A road trip kind of movie, I can’t quite decide if the film was targeting frat guys looking for a buddy movie or teen girls and soccer moms looking for escapism.

Even in a less-than-adequate film, I always try to find something positive to mention, whether the characters, the story, or the cinematic elements, I cannot find any redeeming value to Magic Mike XXL.

Fortunately, Matthew McConaughey had the good sense not to sign on to appear in this drivel. The same is not the case with Channing Tatum as he is the star of this installment.

Poor guy. I hope the paycheck was worth it.

The premise is as follows: Mike (Tatum), who is out of the stripper business and now runs a furniture business, receives a call that his former boss is “gone”. Mistaking this to mean he has died, Mike returns to Florida to see his old buddies, who convince him to join a stripper convention in Myrtle Beach, South Carolina, to end their careers on a high note.

While on the road en route to the convention, problems, secrets, and past faces resurface to add to the drama.

Mike’s love interest from the first film is barely mentioned and dismissed in a weak story-dictated explanation. This is an attempt for Mike to have a new love interest in the character of Zoe, a photographer headed to New York, played by Amber Heard.

The film is messy from start to finish, but here are highlights (or low-lights). The silliness in conflict over coming up with a new routine fails miserably.

The character of Richie (Joe Manganiello) slinks into a convenience store and razzle dazzles a brooding cashier, making her burst with delight because she thinks he is dancing for her.

This scene is completely juvenile, watered down,  and unrealistic.

The stereotypes flow from Magic Mike XXL. En route to Myrtle Beach, the fellas make two stops that are the most ridiculous parts of the film and feature name actresses in silly roles.
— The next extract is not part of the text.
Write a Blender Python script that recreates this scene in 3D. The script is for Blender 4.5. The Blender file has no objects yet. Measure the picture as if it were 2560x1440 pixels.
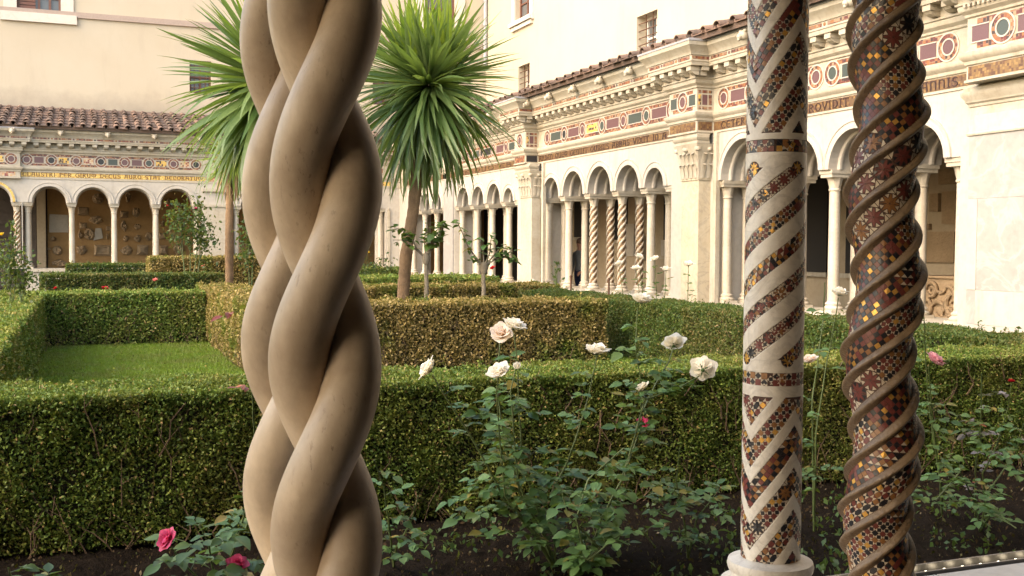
import bpy, bmesh, math, random
import numpy as np
from mathutils import Vector, Matrix

# ------------------------------------------------------------------ camera, light, exposure
scene = bpy.context.scene
COL = scene.collection
F_PX, CXP, CYP = 2700.0, 1280.0, 720.0            # focal length of the photograph in its own pixels
TH, PT, RO = math.radians(21.64), math.radians(2.235), math.radians(0.30)
EYE = 1.75                                         # camera height over the garden soil
_fw = np.array([math.sin(TH) * math.cos(PT), math.cos(TH) * math.cos(PT), -math.sin(PT)])
_r0 = np.array([math.cos(TH), -math.sin(TH), 0.0])
_u0 = np.cross(_r0, _fw)
_rt = _r0 * math.cos(RO) + _u0 * math.sin(RO)
_up = _u0 * math.cos(RO) - _r0 * math.sin(RO)
cam_data = bpy.data.cameras.new('camera')
cam = bpy.data.objects.new('camera', cam_data)
COL.objects.link(cam)
cam.matrix_world = Matrix(((_rt[0], _up[0], -_fw[0], 0), (_rt[1], _up[1], -_fw[1], 0), (_rt[2], _up[2], -_fw[2], EYE), (0, 0, 0, 1)))
cam_data.sensor_width = 36.0
cam_data.lens = F_PX / 2560 * 36.0
cam_data.clip_start = 0.05
cam_data.clip_end = 600.0
scene.camera = cam

SUN_EL, SUN_AZ_X, SUN_AZ_Y = math.radians(36), -0.91, -0.27     # veiled sun, low over the left
world = bpy.data.worlds.new('World')
scene.world = world
world.use_nodes = True
wn = world.node_tree
bg = wn.nodes['Background']
sky = wn.nodes.new('ShaderNodeTexSky')
sky.sky_type = 'NISHITA'
sky.sun_disc = False
sky.sun_elevation = SUN_EL
sky.sun_rotation = math.atan2(SUN_AZ_X, SUN_AZ_Y)
sky.dust_density = 2.2
sky.air_density = 1.2
veil = wn.nodes.new('ShaderNodeMix')                # bright thin cloud: the blue of the sky veiled to a warm white
veil.data_type = 'RGBA'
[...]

When their van breaks down after an accident, a plot-driven way to allow the group to be sans vehicle,  Mike looks up an ex named Rome (a severely miscast and unappealing Jada Pinkett Smith), who runs a weird male stripper house for bachelorette’s in the middle of nowhere.

After a lame strip scene (PG-rated at best) to impress Rome, the boys are on their way again.

What was the point of introducing Rome to the story at all? And there is zero chemistry between Tatum and Smith. It seems like complete filler and the dancing scene is endless.

As if the film wasn’t bad enough already, one of the dancers looks up his love interest and the group winds up at her mother’s house.

Andie MacDowell plays a boozy fifty-something, sophisticate who is the mother of Nancy. With her group of cougar friends in tow, they flirt with the boys conjuring up every negative female stereotype imaginable.

The women are misunderstood by their husbands and feel needy and desperate.

And of course, they are all horny and drooling over the guys.

And what is with the lack of nudity or much skin? Is Magic Mike XXL not a stripper film?  Besides  Manganiello’s bare bum in one brief pool scene, there is nothing else and barely any stripping going on.

This truly makes the film weak.

Magic Mike XXL is a complete dud and I hope against hope that there will not be a third installment. If the target audience is giggly teen girls, the horrific bad writing does not say much for society these days.